An executive with the China unit of a foreign PC maker says Linux was
probably installed on 3%-5% of desktops sold in China last year. This
year that figure could rise to 10%, the executive says. Federal
Software Stores, a Chinese retail chain with 256 outlets, sold 20,000
copies of the latest version of TurboLinux between its release in
mid-August and mid-December, says Li Ruxiong, Federal's president.

Very good. So, many Chinese already embrase linux. Any hope for
another China government funded OS project?

> >China's government and computer industry are interested in Linux for several reasons, industry executives say.
> >
> >SECURITY:
> >Microsoft is a U.S. company and the Chinese government worries that
Windows contains secret "back doors" that allow Microsoft or the U.S.
government to spy on computer users -- an allegation that Microsoft
has repeatedly denied. Qing Sihan, a computer-security expert at the
Chinese Academy of Sciences and vice-chairman of the information
security committee at the China Computer Federation, says: "Linux is
particularly useful for China as the source codes are accessible and
there are almost certainly no back doors which could compromise
security." But China "has not yet made a decision on what kind of
operating system to recommend for computer networks, so different
organizations and ministries make their own decisions."

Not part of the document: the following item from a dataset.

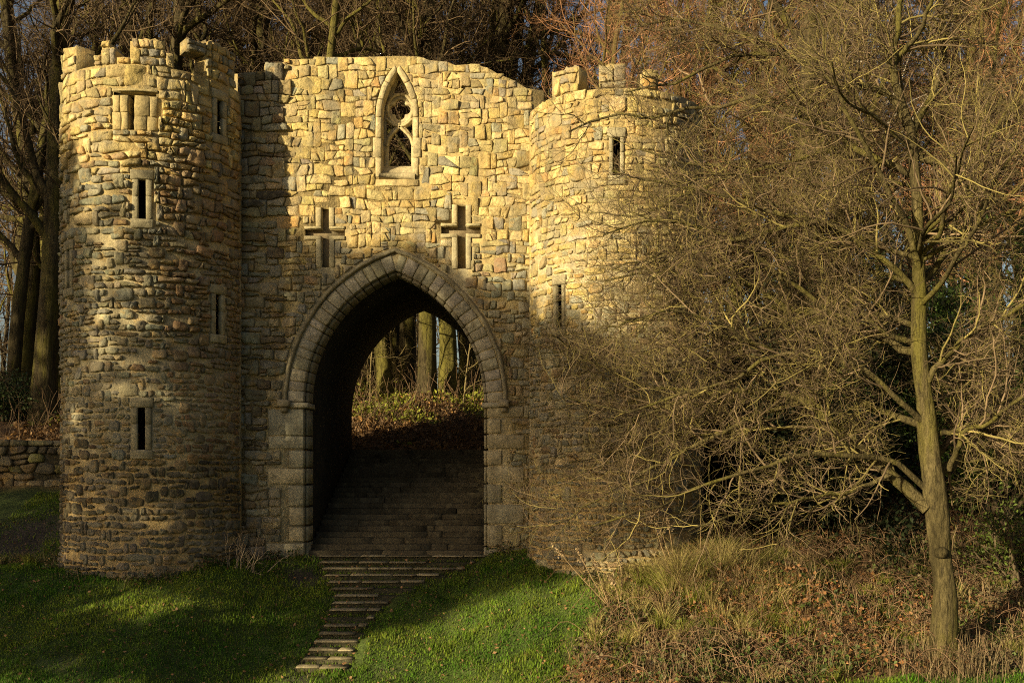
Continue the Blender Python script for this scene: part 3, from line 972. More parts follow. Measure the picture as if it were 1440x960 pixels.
# ---------------------------------------------------------------- lawn grass
def in_view(x, y, m=0.4):
    d = y + 20
    px = 757 + 1500 * x / d
    return (px > -40) & (px < 1480) & (660 + (1.6 - ground(x, y)) * 1500 / d < 985)
def off_castle(x, y):
    a = (x - LC[0]) ** 2 + (y - LC[1]) ** 2 > (TR + 0.05) ** 2
    b = (x - RC[0]) ** 2 + (y - RC[1]) ** 2 > (TR + 0.05) ** 2
    return a & b & ~((x > -5.8) & (x < 0.1) & (y > -0.03) & (y < 5))
rg = np.random.default_rng(71)
N = 330000
x = rg.uniform(-11, 7, N); y = rg.uniform(-5.9, 3.5, N)
k = in_view(x, y) & off_castle(x, y) & ~steps_mask(x, y, -0.03) & (rg.random(N) < lawn(x, y) * (1 - 0.9 * bald(x, y)))
on_ = steps_mask(x, y, 0.0)
k |= on_ & (rg.random(N) < 0.55) & in_view(x, y) & (y < -0.15)
x, y = x[k], y[k]; n = len(x)
z = np.where(steps_mask(x, y, 0.15), np.where(steps_mask(x, y, 0.0), line(y) - .03, np.where(steps_mask(x, y, 0.15), np.minimum(ground(x, y), line(y) + .02), ground(x, y))), ground(x, y))
tuft = 0.5 + 0.5 * vnoise(np.stack([x, y], -1), 17, 2.2)
hgt = 0.042 * rg.uniform(0.45, 1.5, n) * (0.80 + 0.7 * np.clip(tuft, 0, 1) + 1.1 * np.clip(vnoise(np.stack([x, y], -1), 18, 4.5) - .55, 0, 1))
edge_t = np.clip(1 - np.abs(np.hypot(x - LC[0], y - LC[1]) - TR - 0.12) / 0.25, 0, 1)
hgt *= 1 + 1.6 * edge_t * rg.random(n)
th = rg.uniform(0, 6.283, n); wd = rg.uniform(0.004, 0.008, n); ln = hgt * rg.uniform(0.1, 0.8, n)
tx, ty = np.cos(th), np.sin(th)
b0 = np.stack([x, y, z - 0.006], 1)
sd = np.stack([-ty, tx, 0 * x], 1) * wd[:, None]
mid = b0 + np.stack([tx * ln * 0.35, ty * ln * 0.35, hgt * 0.62], 1); tip = b0 + np.stack([tx * ln, ty * ln, hgt], 1)
V = np.stack([b0 - sd, b0 + sd, mid + sd * 0.7, mid - sd * 0.7, tip], 1)
b = np.arange(n)[:, None] * 5
pt = np.stack([x, y], 1)
yel = np.clip(.5 + .6 * vnoise(pt, 19, 1.7) + .3 * vnoise(pt, 20, 6), 0, 1)[:, None]
c = (np.array((.078, .172, .013)) * (1 - yel) + np.array((.185, .24, .024)) * yel) * rg.uniform(0.6, 1.4, (n, 1))
dry = rg.random(n) < 0.08; c[dry] = np.array((.22, .18, .07)) * rg.uniform(.6, 1.2, (dry.sum(), 1))
mb = MB(); mb.add(V.reshape(-1, 3), [b + np.array([0, 1, 2, 3]), b + np.array([3, 2, 4])], np.repeat(c, 5, 0))
# fallen leaves lying in the grass
nl = 2600
x = rg.uniform(-11, 1.5, nl); y = rg.uniform(-5, 2, nl); k = in_view(x, y) & off_castle(x, y) & (lawn(x, y) > .4); x, y = x[k], y[k]
lf = MB(); cards(lf, rg, np.stack([x, y, ground(x, y) + 0.045], 1), rg.uniform(.02, .075, len(x)), np.array((.24, .13, .06)) * rg.uniform(.5, 1.5, (len(x), 1)), 0.7, 0.6)
tag(mb.build('grass', M_GRASS), 'short green lawn grass on the slope before the castle', 'grass', kind='stuff')
tag(lf.build('fallen_leaves', M_LEAF), 'small brown leaves scattered over the green lawn', 'leaves', kind='stuff')

# ---------------------------------------------------------------- the rough on the right
rg = np.random.default_rng(81)
def rough_pts(n, y0=-5.6, y1=2.5, x0=-0.2, x1=10):
    x = rg.uniform(x0, x1, n); y = rg.uniform(y0, y1, n)
    k = in_view(x, y) & off_castle(x, y) & (rg.random(n) > lawn(x, y) ** 0.5) & (rg.random(n) < .35 + .65 * sm(-.5, .5, vnoise(np.stack([x, y], -1), 27, 2.4)))
    return x[k], y[k]
def mound(x, y):
    p = np.stack([x, y], -1)
    m = 0.17 + 0.16 * vnoise(p, 23, 1.3) + 0.22 * np.exp(-((x - 3.2) / 1.3) ** 2 - ((y + 2.2) / 1.0) ** 2)
    return np.clip(m, 0.05, 0.6) * (0.4 + 0.6 * sm(-0.2, 1.2, x - 0.6 + 0.15 * y))
br = MB()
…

That's not the point. Mok, you gotta remember computer security is the
weakest link. You have linux and it's more secure than Windows?
fine. You run a software from someone else as root and this software
is not secure? You're screwed.

> >ECONOMIC DEVELOPMENT:
> >China's software industry will likely never own more than a small
piece of the domestic market for Windows-related software, but could
play a bigger role with Linux. "Chinese computer programmers have not
been able to create an independent operating system, at least not one
that could compete with Windows, so Linux is just the opportunity
China needs to catch up in the technology race," says a Western
industry analyst in Beijing.

But again, you need to think of a business model for the China linux
companies to make money. hehe, that's the tough part.

> >NATIONAL PRIDE:
> >China's economic nationalism runs deep, and Linux, which isn't
owned by anybody, offers China a chance to participate as an equal in
the global software industry. In an editorial on "information
colonialism" in early February, the People's Liberation Army Daily,
which speaks for China's security-minded military, argued that China
must develop its own software. It wrote: "Without information
security, there is no national security in politics, economics and
military affairs. While learning from others, China should not be
under their control."

Yes,,,,, then China should develop its own OS from scratch for
national pride. Linux, after all, comes from the "western
imperialists".

> >The government has been trying for 15 years to develop a Chinese operating system, but has failed because the global industry moves too fast, says Compaq's Chan. Linux lets China use standard, internationally supported software without being beholden to any one company or country.

Mok, I told you if china government wanna start another SOE.....

> 6. http://counter.li.org/reports/place.php?place=CN
> >(Data on Linux users in China.) China is no. 163 in the density statistics, with 0.824921 users/Mpop
> >China needs 137 more users to pass Senegal and become no. 162
> >Angola needs 1 more users to pass China and become no. 163

That's becuz of China's huge population, right?

Now China sent a guy into space and has national pride, but another
girl in Ningxia cant afford her school study. Think about it.